The integral $\int\ln(x-\ln(x))~dx$

Question

The integral $f(y)=\int_0^y\ln(x-\ln(x))~dx$ is on my mind.

I'm not sure if this has a closed form? Maybe we need to use the lambert-W function to solve this one?

If it cannot be done in closed form, I wonder what a good asymptotic is.

I considered using Taylor series both for solving the integral in closed form and to find a good asymptotic. However $\ln(x)$ (or $\ln(x+1)$) has a limited radius of convergence.

So I'm stuck.

Answer 1

Maple seems to only have a difficulty with $$\int_0^1\ln(x-\ln x) dx = 0.3224577\ldots =: C$$ The taylor series about $y=1$ is the given by $$I(y+1) = C + \frac16 y^3 - \frac1{12} y^4 + \frac1{40} y^5 - \frac1{180} y^6 + \mathcal O(y^7)$$

Answer 2

First of all, I think it is better to put the lower bound of integration to be $1$, and assume $y>0$ so that we get a definite integral: $$f(y)=\int_1^y\ln(x-\ln(x))dx$$ Substituting $x = e^z$ we get: $$\begin{array}{ll}f(y) & =\int_0^{\ln y}\ln(e^z-z)e^zdz\\&=\int_0^{\ln y}\ln(e^z-z)(e^z-1)dz+\int_0^{\ln y}\ln(e^z-z)dz\end{array}$$ Notice that the integral on the left is of the form $\int g(f(z))f'(z)dz=G(f(z))$, where $G$ is a primitive of $g$. Thus with $g(z)=\ln(z)$ and $f(z)=e^z-z$ we get: $$\begin{array}{ll}f(y) & =\bigg[ (e^z-z)\ln(e^z-z) - (e^z-z)\bigg]_0^{\ln y}+\int_0^{\ln y}\ln(e^z-z)dz\\&=(y-\ln y)[\ln(y-\ln y)-1]+1+\int_0^{\ln y}\ln(e^z-z)dz\end{array}$$ We are left with the problem of computing the integral: $$h(y)=\int_0^{\ln y}\ln(e^z-z)dz.$$ (Edit: I deleted what followed here in my old answer, because it was false. I haven't found a solution yet, but I propose the following way to proceed.)

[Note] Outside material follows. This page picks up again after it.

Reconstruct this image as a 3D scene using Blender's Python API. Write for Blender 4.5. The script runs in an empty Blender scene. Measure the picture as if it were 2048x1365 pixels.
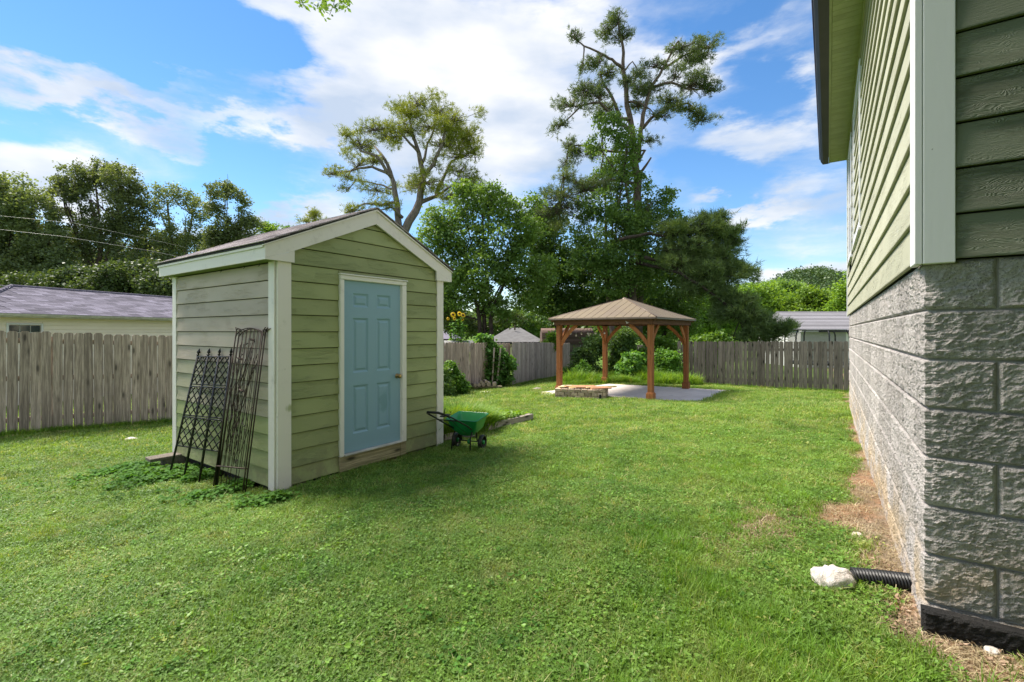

Define $$H(y,a) = \int_0^{\ln(y)}(e^z - z)^adz,$$ then $h(y) = \partial_aH(y,0)$, so the original question is reduced to finding a closed form for $H$ (or showing that it doesn't exist), which looks more manageable.

One possible way to proceed from here could be as follows: use the (generalized) binomial theorem to write $$(e^z-z)^a = \sum_{k=0}^\infty(-1)^k\binom{a}{k}e^{(a-k)z}z^k.$$ If we can exchange somehow the integral with the sum (and there's some work to do), then we would get $$H(y,a) = \sum_{k=0}^\infty(-1)^k\binom{a}{k}\int_0^{\ln(y)}e^{(a-k)z}z^kdz.$$ We can now do the integral integrating by parts. Let $$s_k = \int_0^{\ln(y)}e^{(a-k)z}z^kdz.$$ Then $$\begin{align} s_0 = & \int_0^{\ln(y)}e^{az}dz = \frac{y^a-1}{a}\\ s_{k>0} = & \left[\frac{e^{(a-k)z}}{a-k}z^k\right]_0^{\ln(y)} - \int_0^{\ln(y)}\frac{e^{(a-k)z}}{a-k}kz^{k-1}dz\\ = & \frac{y^{a-k}}{a-k}\ln(y)^k - \frac{k}{a-k}s_{k-1}. \end{align}$$ Now this looks somewhat ugly, but considering instead the whole term $t_k = (-1)^k\binom{a}{k}s_k$ and using $\binom{a}{k} = \tfrac{a-k}{k}\binom{a}{k-1}$, we obtain $$\begin{align} t_0 = & \frac{y^{a-1}}{a}\\ t_{k>0} = & \binom{a}{k-1}\frac{y^{a-k}\ln(y)^k}{k} + t_{k-1}. \end{align}$$ Therefore, $$t_k = \frac{y^a-1}{a} + \sum_{i=1}^k(-1)^i\binom{a}{i-1}\frac{y^{a-i}\ln(y)^i}{i}$$

Now we would like to sum over all $t_k$, and then try to differentiate the resulting expression. This again looks like an ugly beast (a priori, it looks as if it shouldn't converge, so I'm not really sure this approach will work). I will try to work on this in the next few days if I find the time, meanwhile any help, comments, hints, partial solutions or alternative methods would be greatly appreciated.